Intel, in its announcement on January 27, addresses another challenge posed by adding more and more transistors on a chip: the material used to insulate the transistors from each other — silicon dioxide — is today, so thin that electric current seeps through, creating heat rather than doing faster calculations. The company says it has found a new, less leaky material (said by experts to be hafnium) to replace silicon dioxide.

This has allowed the chip making leader to further reduce the gap from today's 65 nanometres to 45 nanometres in the second half of 2007, when it launches its next generation of chips codenamed Penryn.

A nanometre is a billionth of a metre. A human hair is about 90,000 nanometres thick.

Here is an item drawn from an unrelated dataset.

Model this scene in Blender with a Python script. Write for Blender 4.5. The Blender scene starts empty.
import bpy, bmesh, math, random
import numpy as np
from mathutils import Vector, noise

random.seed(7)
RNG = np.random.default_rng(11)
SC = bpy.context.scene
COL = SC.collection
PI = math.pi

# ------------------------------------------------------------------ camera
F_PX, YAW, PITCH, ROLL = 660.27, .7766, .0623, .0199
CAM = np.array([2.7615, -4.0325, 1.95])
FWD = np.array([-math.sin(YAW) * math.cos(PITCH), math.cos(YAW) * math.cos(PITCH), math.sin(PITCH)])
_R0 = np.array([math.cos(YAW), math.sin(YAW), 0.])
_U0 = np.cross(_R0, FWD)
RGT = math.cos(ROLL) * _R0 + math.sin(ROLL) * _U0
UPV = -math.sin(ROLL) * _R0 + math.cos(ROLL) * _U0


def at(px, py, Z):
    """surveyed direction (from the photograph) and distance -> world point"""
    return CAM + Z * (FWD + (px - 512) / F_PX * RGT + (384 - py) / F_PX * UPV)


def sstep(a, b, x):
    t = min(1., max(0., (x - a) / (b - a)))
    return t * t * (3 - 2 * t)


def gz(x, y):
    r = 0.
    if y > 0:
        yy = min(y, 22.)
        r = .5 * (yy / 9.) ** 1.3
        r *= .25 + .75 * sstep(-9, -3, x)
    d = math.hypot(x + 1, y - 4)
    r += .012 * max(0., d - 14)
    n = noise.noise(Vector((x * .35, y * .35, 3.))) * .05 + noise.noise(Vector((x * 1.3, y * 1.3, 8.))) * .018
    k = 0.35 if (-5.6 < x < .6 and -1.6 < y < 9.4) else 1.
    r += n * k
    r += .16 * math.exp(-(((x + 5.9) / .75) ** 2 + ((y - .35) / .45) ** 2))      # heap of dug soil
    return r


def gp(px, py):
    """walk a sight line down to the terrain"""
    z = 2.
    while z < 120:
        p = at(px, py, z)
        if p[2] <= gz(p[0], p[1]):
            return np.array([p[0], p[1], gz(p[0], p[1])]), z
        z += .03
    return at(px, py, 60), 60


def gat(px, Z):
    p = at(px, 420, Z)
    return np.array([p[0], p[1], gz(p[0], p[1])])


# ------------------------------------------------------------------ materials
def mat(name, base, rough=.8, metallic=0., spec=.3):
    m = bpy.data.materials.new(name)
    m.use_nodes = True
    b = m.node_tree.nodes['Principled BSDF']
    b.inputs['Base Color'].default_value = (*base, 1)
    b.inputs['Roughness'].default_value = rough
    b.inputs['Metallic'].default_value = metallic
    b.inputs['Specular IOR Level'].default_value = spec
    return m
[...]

As early as 12 December 2006, IBM had announced work on similar lines (in partnership with the `other' chip maker, AMD). And news agencies last week, reported that the company has come out with a quick statement that it too, was on the verge of a breakthrough in less leaky insulation layers, using the same material than Intel is said to have used.

Between them the three teams appear to have removed a major road block on the technology path suggested by Moore's Law... the inevitable limit on how close one can pack devices on a silicon slab and expect them to work as an electrical circuit, without violating the laws of Physics.

Money earners

This does not mean that efforts to move beyond electromagnetics to tap new technologies like optical or neural computing units will fade away... they will probably be pursued at a more leisurely pace.

But it does mean that the huge investments made by the $ 250 billion global chip industry in today's silicon-based fabrication plants will be money earners for at least another decade or two, leading inevitably to cheaper end-products for the consumer.